#### [Data excerpt]
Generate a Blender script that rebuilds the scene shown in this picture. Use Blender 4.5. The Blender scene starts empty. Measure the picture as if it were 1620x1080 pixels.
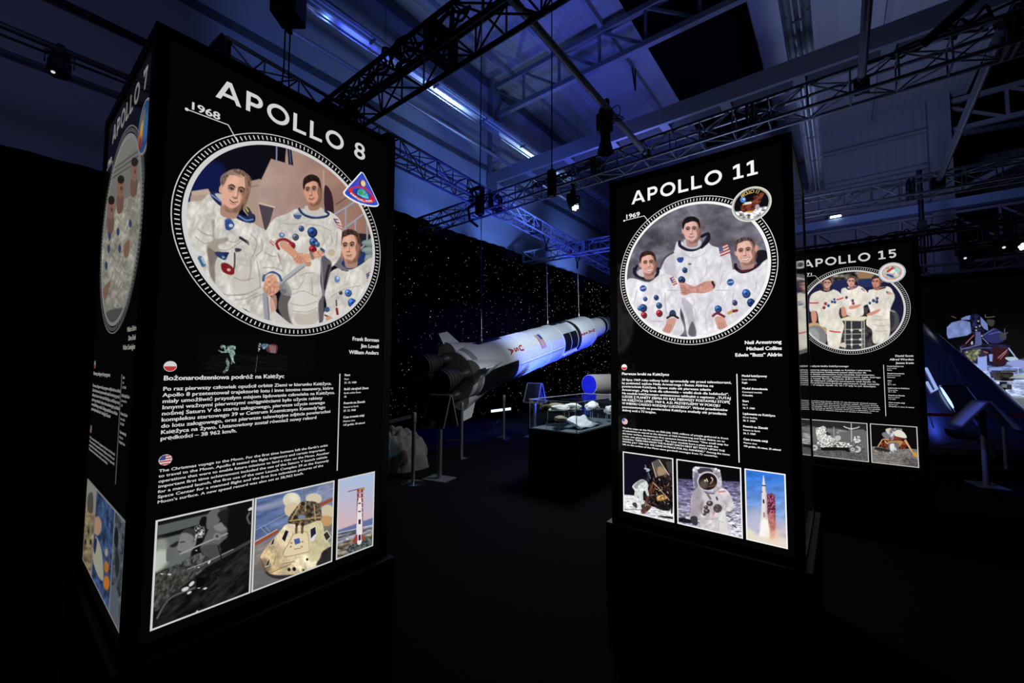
import bpy, bmesh, math, random
import numpy as np
from mathutils import Vector, Matrix, Euler

SC = bpy.context.scene
COL = SC.collection
PI = math.pi

# ------------------------------------------------------------------ camera
F_PX, PITCH, ROLL, YAW, EYE = 656.281, 0.0567, 0.0052, 0.6676, 1.65
FW = Vector((math.cos(YAW) * math.cos(PITCH), math.sin(YAW) * math.cos(PITCH), math.sin(PITCH)))
RT = Vector((math.sin(YAW), -math.cos(YAW), 0.0))
UP = RT.cross(FW)
R2 = RT * math.cos(ROLL) + UP * math.sin(ROLL)
U2 = UP * math.cos(ROLL) - RT * math.sin(ROLL)
EYEV = Vector((0, 0, EYE))
cd = bpy.data.cameras.new('camera')
cam = bpy.data.objects.new('camera', cd)
COL.objects.link(cam)
cd.sensor_width = 36.0
cd.lens = F_PX / 1620 * 36.0
cd.clip_start, cd.clip_end = 0.05, 200
cam.matrix_world = Matrix(((R2.x, U2.x, -FW.x, 0), (R2.y, U2.y, -FW.y, 0), (R2.z, U2.z, -FW.z, EYE), (0, 0, 0, 1)))
SC.camera = cam
SC.view_settings.view_transform = 'Standard'
SC.view_settings.look = 'None'
SC.view_settings.gamma = 1.0
SC.view_settings.exposure = 0.0
SC.view_settings.use_curve_mapping = False

# ------------------------------------------------------------------ world and lights
w = bpy.data.worlds.new('world')
SC.world = w
w.use_nodes = True
w.node_tree.nodes['Background'].inputs[0].default_value = (0.25, 0.38, 1.0, 1)
w.node_tree.nodes['Background'].inputs[1].default_value = 0.0024


def lamp(name, kind, loc, aim, power, col, size=0.2, spot=60, blend=0.6):
    d = bpy.data.lights.new(name, kind)
    d.energy = power
    d.color = col
    if kind == 'SPOT':
        d.spot_size = math.radians(spot)
        d.spot_blend = blend
        d.shadow_soft_size = size
    elif kind == 'AREA':
        d.size = size
    else:
        d.shadow_soft_size = size
    o = bpy.data.objects.new(name, d)
    COL.objects.link(o)
    o.location = loc
    if aim is not None:
        o.rotation_euler = (Vector(aim) - Vector(loc)).to_track_quat('-Z', 'Y').to_euler()
    return o


BLUE = (0.13, 0.27, 1.0)
DEEP = (0.02, 0.03, 1.0)
GREYB = (0.34, 0.44, 0.90)
lamp('wall_wash', 'SPOT', (7.4, 6.9, 4.9), (8.0, 9.5, 6.7), 230, BLUE, .05, 64, 1.0)
lamp('wall_wash', 'SPOT', (10.4, 7.0, 4.9), (11.0, 9.5, 6.7), 330, BLUE, .05, 64, 1.0)
lamp('wall_wash', 'SPOT', (15.0, 7.2, 4.9), (15.8, 9.5, 6.6), 380, BLUE, .08, 70, 1.0)
lamp('wall_wash', 'SPOT', (8.0, 4.6, 5.0), (10.0, 9.5, 8.2), 380, BLUE, .1, 90, 1.0)
lamp('wall_wash', 'SPOT', (3.4, 6.4, 5.7), (4.2, 9.5, 8.4), 150, BLUE, .08, 60, .9)
lamp('wall_wash', 'SPOT', (-1.0, 4.0, 5.0), (0.2, 9.5, 8.2), 70, (0.35, 0.42, 1.0), .3, 120, 1.0)
lamp('luminaire_glint', 'SPOT', (16.0, 6.0, 5.6), (12.0, 8.1, 9.0), 420, (0.35, 0.55, 1.0), .1, 50, .8)  # unseen spots added to draw streaks on the shiny luminaire reflectors
lamp('luminaire_glint', 'SPOT', (10.0, 6.3, 5.8), (7.0, 8.1, 9.0), 260, (0.30, 0.50, 1.0), .1, 50, .8)
lamp('rig_uplight', 'SPOT', (8.0, 3.9, 0.3), (8.3, 5.6, 5.5), 110, BLUE, .15, 75, 1.0)
lamp('rig_uplight', 'SPOT', (12.6, 3.9, 0.3), (12.8, 5.6, 5.5), 150, BLUE, .15, 75, 1.0)
lamp('rig_uplight', 'SPOT', (8.6, 1.9, 0.3), (9.4, 1.5, 8.0), 520, GREYB, .2, 84, .9)
lamp('roof_wash', 'SPOT', (10.5, 4.0, 5.9), (12.5, 5.5, 11.8), 250, (0.21, 0.26, 1.0), .3, 110, 1.0)
lamp('roof_wash', 'SPOT', (13.0, -1.0, 5.6), (16.0, -1.5, 11.8), 520, GREYB, .3, 125, 1.0)
lamp('far_wall_wash', 'SPOT', (15.5, -1.0, 5.4), (22.0, -0.5, 9.0), 200, (0.34, 0.38, 0.95), .3, 115, 1.0)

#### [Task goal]
Give again exactly the lines running from the beginning of the material above through the line that contains "from mathutils import Vector, Matrix, Euler", and leave out every picture.

#### [Solution for this task]
Generate a Blender script that rebuilds the scene shown in this picture. Use Blender 4.5. The Blender scene starts empty. Measure the picture as if it were 1620x1080 pixels.
import bpy, bmesh, math, random
import numpy as np
from mathutils import Vector, Matrix, Euler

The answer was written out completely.